Provide again, from the entries below, every line from the one containing "Write a Blender" through the one containing "from mathutils.geometry import", exactly as written, and no other line.

※

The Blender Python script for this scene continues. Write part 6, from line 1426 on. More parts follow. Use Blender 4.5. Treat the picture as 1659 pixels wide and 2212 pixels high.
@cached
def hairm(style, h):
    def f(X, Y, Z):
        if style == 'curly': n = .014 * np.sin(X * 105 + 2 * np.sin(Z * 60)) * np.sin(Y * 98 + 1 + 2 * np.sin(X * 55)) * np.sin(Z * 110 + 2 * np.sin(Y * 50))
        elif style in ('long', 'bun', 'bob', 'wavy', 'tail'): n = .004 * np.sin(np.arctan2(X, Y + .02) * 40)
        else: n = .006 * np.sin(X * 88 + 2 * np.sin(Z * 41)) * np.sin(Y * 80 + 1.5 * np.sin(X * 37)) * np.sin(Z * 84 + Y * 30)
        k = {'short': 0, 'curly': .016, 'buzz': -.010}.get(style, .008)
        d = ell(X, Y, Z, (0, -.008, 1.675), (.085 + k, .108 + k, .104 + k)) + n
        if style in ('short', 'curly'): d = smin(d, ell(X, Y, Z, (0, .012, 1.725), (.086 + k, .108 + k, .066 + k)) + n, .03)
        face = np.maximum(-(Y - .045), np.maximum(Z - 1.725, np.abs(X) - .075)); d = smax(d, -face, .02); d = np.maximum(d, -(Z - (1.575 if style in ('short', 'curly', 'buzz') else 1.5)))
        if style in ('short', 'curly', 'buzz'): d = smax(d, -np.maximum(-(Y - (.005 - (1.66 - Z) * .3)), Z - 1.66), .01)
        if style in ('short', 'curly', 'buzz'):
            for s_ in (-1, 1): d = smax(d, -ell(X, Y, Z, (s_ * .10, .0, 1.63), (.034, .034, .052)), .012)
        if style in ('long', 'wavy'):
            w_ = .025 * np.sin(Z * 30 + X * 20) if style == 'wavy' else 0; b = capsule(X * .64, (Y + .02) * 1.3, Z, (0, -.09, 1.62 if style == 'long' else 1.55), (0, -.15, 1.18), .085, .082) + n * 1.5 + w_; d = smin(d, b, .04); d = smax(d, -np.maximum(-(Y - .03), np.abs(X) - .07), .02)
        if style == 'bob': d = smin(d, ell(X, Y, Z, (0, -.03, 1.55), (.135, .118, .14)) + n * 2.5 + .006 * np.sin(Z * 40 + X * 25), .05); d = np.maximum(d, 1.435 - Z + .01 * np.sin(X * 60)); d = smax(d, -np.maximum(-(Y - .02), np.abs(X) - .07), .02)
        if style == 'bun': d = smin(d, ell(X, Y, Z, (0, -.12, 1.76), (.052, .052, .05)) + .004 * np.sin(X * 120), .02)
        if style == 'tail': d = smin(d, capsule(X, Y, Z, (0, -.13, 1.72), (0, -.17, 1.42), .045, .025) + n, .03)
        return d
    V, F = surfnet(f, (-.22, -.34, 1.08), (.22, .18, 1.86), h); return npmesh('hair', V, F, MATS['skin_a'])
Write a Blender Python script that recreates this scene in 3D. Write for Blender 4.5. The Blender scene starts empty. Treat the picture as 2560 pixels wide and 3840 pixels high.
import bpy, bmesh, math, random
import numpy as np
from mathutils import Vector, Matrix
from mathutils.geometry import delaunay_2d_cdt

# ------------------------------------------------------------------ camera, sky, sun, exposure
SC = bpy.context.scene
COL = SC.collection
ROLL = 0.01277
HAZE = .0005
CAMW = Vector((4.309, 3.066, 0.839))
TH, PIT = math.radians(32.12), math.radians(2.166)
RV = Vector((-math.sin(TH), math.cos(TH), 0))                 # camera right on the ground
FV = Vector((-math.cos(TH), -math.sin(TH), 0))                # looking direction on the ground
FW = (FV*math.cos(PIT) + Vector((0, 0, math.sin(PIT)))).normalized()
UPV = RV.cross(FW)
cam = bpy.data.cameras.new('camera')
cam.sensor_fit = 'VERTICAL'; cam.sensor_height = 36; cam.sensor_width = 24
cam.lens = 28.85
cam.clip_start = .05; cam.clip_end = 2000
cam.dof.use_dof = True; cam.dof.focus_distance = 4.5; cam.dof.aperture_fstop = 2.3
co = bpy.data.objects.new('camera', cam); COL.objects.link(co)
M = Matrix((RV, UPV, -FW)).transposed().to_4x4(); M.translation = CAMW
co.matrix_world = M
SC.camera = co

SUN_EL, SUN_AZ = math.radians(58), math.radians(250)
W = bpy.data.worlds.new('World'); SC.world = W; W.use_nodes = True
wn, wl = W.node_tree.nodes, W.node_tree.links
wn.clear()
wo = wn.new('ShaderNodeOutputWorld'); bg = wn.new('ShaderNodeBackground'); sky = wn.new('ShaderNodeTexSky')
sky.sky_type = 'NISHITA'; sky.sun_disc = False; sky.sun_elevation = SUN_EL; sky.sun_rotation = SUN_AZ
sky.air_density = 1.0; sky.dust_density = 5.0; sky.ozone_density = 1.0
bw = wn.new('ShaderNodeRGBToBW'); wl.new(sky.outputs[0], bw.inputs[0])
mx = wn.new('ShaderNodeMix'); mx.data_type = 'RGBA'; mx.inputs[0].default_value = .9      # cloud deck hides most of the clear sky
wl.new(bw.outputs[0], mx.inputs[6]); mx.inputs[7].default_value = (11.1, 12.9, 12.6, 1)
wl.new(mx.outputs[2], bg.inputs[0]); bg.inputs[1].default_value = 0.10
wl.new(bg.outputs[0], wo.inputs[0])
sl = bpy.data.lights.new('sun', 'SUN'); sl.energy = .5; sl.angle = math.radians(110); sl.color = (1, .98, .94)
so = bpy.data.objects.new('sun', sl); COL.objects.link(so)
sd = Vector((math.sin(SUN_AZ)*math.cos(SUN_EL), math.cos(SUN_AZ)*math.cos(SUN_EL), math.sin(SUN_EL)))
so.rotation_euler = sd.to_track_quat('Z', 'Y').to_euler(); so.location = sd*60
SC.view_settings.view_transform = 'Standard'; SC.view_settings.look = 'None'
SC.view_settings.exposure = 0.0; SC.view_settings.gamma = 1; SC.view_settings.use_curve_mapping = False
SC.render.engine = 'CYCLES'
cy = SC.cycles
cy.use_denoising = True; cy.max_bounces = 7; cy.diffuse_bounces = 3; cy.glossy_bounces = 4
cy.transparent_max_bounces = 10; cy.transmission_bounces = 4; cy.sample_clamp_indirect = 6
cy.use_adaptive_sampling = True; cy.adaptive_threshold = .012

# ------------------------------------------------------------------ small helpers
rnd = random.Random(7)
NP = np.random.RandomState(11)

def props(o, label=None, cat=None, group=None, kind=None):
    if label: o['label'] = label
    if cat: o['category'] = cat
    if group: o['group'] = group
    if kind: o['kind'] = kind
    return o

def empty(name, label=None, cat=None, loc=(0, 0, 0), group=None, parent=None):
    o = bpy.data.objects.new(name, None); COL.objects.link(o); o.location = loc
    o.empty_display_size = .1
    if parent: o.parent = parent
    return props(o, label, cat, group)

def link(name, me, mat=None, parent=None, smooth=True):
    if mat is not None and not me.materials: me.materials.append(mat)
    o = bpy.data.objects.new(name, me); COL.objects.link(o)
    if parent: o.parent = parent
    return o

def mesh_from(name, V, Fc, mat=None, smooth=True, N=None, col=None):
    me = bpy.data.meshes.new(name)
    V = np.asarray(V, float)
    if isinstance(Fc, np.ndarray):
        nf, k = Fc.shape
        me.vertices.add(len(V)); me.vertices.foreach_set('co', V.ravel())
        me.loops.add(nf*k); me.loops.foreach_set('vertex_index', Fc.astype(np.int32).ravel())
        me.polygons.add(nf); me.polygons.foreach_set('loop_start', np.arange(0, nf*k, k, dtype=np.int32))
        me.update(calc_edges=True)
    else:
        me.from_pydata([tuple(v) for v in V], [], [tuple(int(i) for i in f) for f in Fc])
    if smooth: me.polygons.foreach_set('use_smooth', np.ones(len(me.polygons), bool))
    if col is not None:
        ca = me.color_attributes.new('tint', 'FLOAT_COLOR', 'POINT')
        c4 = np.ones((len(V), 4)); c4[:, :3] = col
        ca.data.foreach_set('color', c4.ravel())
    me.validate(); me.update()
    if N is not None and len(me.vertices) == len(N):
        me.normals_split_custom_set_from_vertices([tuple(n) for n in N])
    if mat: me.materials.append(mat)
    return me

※

Response below =
Write a Blender Python script that recreates this scene in 3D. Write for Blender 4.5. The Blender scene starts empty. Treat the picture as 2560 pixels wide and 3840 pixels high.
import bpy, bmesh, math, random
import numpy as np
from mathutils import Vector, Matrix
from mathutils.geometry import delaunay_2d_cdt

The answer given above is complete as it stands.